More information here until the dedicated site goes live:
http://www.plus8star.com/?page_id=24
Cheers,
Benjamin Joffe, CEO
[+8*] Plus Eight Star Ltd
www.plus8star.com
Posted by: Benjamin Joffe | September 28, 2006 at 09:42 AM
Hi Benjamin
Wonderful posting, thank you so much. Alan and I'd love to have any exec summary etc material you have about the study - and if you'd like, we'd be very interested to feature any findings you might want to release from the study, published here at our blogsite (we're in the top 15 best read blogsites on mobile) and we could help you get more visibility and publicity for your findings.

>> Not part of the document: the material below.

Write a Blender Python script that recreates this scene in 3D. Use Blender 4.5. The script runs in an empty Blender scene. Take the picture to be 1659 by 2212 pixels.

Obviously we'd also love to discuss your findings and observations within the study and perhaps beyond on the general themes. Lets do that off line. You have my e-mail, right?
Tomi :-)
Posted by: Tomi T Ahonen | September 28, 2006 at 02:52 PM
Hello Benjamin,
I totally agree with what Tomi is suggesting. We would love to have some info on Cyworld and have a discussion with you...
You can email me alanm (AT) smlxtralarge (DOT) com
Posted by: alan moore | September 28, 2006 at 06:27 PM
umm cyworld was an independent im pretty sure a group of university students founded cyworld like myspace but was bought by the SK Telecom in 2003.. that was 4 years after cyworld was born..doesnt myspace have alot of advertising revenues from artists sites, and all da popups??